When we believe something will be good, it generally will be good. Studies show that it doesn't just change our beliefs psychologically, it also changes the physiology of the experience itself.
It turns out that knowledge doesn't merely inform us of a state of affairs, it actually reshapes the sensory perceptions to align with the information we received. That is, the knowledge of what we are going to eat actually modify the neural activity underlying the taste itself, so that when we expect something to taste good or bad, it will actually taste that way.
Interesting, don't you think?
What you know modifies your taste, changes the way you perceive and appreciate the food!
This will be quite useful when you invite people for dinner or encourage people to try something new.
However this is also how branding and marketing get us hooked on a product. We expect the product to be good because of the name, the artful presentation, the video clip or the well-designed box that suggest benefits, cultural images or social connections, and we experience greater pleasure from the product and the process of consuming it.
Don't believe that expectations change the experience? Check this out.
Coke versus Pepsi.
It's all in the head.
Receptive vs Expressive Level of Knowing.
In the world of language, we use "receptive vocabulary" to refer to the words that we understand in listening or reading, and we use "expressive vocabulary" to refer to the words that we not only understand well but can also skillfully use in speaking and writing.
Learning to taste well is the receptive food skill. Learning to prepare food is the expressive or productive skill.

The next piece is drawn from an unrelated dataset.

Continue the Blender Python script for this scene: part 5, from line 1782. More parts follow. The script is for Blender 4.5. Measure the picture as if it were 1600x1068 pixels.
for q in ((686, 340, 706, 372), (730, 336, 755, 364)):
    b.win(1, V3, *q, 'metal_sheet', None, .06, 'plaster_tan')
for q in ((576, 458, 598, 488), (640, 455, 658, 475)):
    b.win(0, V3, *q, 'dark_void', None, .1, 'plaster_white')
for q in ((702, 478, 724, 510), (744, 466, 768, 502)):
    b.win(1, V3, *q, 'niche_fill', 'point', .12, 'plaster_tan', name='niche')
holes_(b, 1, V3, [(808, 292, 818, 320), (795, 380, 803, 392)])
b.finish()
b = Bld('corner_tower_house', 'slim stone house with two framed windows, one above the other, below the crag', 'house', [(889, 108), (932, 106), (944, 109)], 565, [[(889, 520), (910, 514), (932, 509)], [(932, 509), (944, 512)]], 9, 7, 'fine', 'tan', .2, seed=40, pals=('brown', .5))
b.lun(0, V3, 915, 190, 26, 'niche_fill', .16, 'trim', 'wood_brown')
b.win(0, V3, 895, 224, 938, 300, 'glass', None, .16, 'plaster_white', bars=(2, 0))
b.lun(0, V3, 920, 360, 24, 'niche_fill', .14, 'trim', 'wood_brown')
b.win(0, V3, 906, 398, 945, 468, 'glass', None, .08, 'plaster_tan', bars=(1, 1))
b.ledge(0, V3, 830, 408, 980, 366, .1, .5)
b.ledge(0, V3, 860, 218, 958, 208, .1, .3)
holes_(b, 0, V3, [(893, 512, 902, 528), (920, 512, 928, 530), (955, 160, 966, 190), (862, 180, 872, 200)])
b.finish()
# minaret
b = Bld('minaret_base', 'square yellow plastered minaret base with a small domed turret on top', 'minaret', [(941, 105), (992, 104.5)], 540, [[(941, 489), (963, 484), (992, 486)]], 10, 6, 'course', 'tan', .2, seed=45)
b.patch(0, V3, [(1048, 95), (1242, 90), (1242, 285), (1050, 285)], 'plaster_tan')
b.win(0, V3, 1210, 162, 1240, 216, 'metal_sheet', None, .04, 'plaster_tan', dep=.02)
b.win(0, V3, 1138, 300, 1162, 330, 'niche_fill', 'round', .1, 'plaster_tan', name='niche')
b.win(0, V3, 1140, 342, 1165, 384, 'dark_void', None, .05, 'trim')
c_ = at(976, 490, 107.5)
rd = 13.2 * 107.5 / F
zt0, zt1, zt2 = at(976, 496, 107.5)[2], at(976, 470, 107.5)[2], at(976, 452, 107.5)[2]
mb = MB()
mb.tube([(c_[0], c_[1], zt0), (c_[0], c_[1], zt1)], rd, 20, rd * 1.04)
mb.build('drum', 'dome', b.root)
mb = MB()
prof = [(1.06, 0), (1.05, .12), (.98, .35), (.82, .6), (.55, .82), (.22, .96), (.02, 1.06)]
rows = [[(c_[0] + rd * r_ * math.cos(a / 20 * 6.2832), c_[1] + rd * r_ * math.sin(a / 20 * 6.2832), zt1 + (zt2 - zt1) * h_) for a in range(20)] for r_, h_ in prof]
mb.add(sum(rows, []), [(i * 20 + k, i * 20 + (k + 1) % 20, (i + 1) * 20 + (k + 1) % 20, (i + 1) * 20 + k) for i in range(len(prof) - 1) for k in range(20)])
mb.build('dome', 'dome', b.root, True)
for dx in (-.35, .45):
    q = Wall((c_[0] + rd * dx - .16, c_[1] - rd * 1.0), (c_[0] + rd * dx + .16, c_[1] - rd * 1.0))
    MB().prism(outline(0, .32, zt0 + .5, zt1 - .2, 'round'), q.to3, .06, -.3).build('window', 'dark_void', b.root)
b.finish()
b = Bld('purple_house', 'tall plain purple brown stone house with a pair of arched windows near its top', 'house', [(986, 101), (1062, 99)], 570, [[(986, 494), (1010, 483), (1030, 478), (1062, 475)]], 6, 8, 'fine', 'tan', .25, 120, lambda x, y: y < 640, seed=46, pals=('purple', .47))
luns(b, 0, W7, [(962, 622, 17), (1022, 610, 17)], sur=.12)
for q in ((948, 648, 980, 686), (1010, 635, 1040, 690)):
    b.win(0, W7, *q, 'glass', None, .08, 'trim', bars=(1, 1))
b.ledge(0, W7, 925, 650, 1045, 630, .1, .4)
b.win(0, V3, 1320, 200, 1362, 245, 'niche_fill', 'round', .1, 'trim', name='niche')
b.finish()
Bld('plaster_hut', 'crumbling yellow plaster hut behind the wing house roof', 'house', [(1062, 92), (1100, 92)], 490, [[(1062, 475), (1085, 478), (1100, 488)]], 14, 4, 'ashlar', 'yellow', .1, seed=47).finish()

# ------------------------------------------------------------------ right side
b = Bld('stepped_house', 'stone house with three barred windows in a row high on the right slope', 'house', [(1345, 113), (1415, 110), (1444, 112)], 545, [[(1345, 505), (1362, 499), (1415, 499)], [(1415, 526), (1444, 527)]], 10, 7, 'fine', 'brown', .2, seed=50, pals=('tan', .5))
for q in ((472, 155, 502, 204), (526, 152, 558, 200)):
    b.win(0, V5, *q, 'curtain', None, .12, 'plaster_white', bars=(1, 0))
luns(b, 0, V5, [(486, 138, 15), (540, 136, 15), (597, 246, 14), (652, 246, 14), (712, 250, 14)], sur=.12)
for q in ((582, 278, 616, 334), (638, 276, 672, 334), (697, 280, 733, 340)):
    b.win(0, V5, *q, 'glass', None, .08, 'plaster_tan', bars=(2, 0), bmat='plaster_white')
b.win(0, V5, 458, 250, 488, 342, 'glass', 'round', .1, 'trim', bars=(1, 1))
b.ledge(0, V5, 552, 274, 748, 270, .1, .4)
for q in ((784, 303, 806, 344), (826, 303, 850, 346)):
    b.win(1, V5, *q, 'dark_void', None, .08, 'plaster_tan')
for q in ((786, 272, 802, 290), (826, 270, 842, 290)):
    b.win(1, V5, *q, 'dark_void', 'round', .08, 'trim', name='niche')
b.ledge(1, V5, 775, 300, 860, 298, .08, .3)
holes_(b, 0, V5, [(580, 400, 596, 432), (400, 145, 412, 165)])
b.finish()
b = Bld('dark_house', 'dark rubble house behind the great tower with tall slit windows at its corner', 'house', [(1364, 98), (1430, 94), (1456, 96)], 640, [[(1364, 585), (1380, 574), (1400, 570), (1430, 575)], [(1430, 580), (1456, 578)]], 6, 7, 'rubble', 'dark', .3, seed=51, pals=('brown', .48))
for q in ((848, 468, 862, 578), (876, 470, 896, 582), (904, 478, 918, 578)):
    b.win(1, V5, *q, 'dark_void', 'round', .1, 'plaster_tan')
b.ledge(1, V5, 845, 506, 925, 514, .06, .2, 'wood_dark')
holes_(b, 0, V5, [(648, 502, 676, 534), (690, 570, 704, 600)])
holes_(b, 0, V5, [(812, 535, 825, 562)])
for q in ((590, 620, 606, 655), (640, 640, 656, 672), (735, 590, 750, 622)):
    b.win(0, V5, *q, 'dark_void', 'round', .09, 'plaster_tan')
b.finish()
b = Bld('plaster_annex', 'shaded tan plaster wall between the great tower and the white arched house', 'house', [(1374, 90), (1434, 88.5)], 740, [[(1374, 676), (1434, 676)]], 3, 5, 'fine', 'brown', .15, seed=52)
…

Just like learning a word isn't an on/off switch process, learning how to cook is also a dimmer-switch, a "crescendo" process. The good thing is that, we don't have to make flash cards. We eat at least three times a day to refresh it.
Without a good receptive level of knowing your food, it will be hard to build up the expressive level of food skill because our receptive food memory sets up how we evaluate what we taste.
Moreover, if the receptive understanding of food is skewed, nothing out of nature and prepared by human hands naturally will taste like the processed food that you often had when you just started learning to cook. Discouraged, you thought you suck at cooking and you stopped trying. How sad!
Remember, pick up something fresh and is safe to eat raw, but will perish eventually if left long enough. Wash it clean and eat it as it is without messing with it. That's what you should compare to when you evaluate your cooking.
Chase the Real, Not That of Little Worth.
Admit it, some food is not worth having. Don't feel bad if you have to close the door to it. It is not a lost cause, it's your gain.
We hate the feeling of loss; we have an innate aversion of loss. That's why we feel we must take home that big screen TV on the last day of sale and we must take that last chocolate cookie on the platter before someone else does.
Chasing a lot of little worth just to keep the options open is foolish because it wears out our palate, our emotions, our energy, our time, our self-control capacity and our wallets.
With the abundant opportunities we have today, the right thing to do is to consciously closing some of the doors of little value and worth. We need to stay focused and selective with good taste in this very distracting world.
It is true for life and certainly true for food.
Escape from Freedom!
Do you have a hard time making choices or decisions? Do you feel overwhelmed or even anxious when you have to pick out of several options presented to you, because of the fear of missing out the others?
You are not alone, my friend. Quite the opposite, you are just the same human being as the next one.
Erich Fromm said in his book "Escape from Freedom" that we are beset not by a lack of opportunity, but by a dizzying abundance of it.
We keep telling the kids we can do anything and be anything we want to be.
That is all good, only that I see two problems, if we forget to read them the fine print.
Let's make the case within the realm of food.
We have talked about our brain and how evolutionally ancient it is (our food brain). When it comes to food, when our brain is primed to believe "do anything we want, experience everything", when we believe that without the knowledge of what's in our best interest and about the food system we have today, it is (in fact, it has been) a recipe for disaster. In a nut shell, if the food system doesn't work for you, you can't just take everything and every opportunity when the food is presented to you. Do you know whether that is real food or just edible food-like substances, how it is produced or manufactured, and what it does to your body and mind? That is the first problem.
The second problem is in living up to it.
I know, you are going to say, "didn't you just say we should not eat everything we could? So, is experiencing it all a bad thing to avoid or a good thing to live up to?"
Exactly! If you do it right, it's a good thing. If you do it blindly, it's beyond bad.
In my opinion, a good thing that's worth living up to, is something we must develop ourselves in every possible way so we can discern the nuance, truly appreciate the expression and consume the offering responsibly. The development of the capacity to perceive will enhance and maximize the experience, making it a lot more meaningful and substantial to you and to the planet.
Moreover, when you have the capacity to distinguish real from fake, your craving will be geared towards food that is naturally good to you. That is how you reclaim your freedom in choosing what you eat and trust me, when it comes to deciding what can touch your body, you want the sole ownership of that right.
On the contrary, if we ignore to build up our understanding around it, we, as human beings, tend to spread ourselves too thin, eating everything we could unselectively, trying the newest product with the most health claims, running from one hip place to the next but never quite feeling enough or satisfied. Do you know that the processed food today, is meticulously and scientifically engineered to make us "insatiable" and always want more of it. How can you stay in control of your appetite and palate without knowing it? You have an illusion of freedom in your food choices but as a matter of fact your brain and palate have scientifically been hijacked.
Problem two in a nut shell: if you don't know what you are eating, it's bad, beyond bad. Build your food skill from tasting it and then preparing it.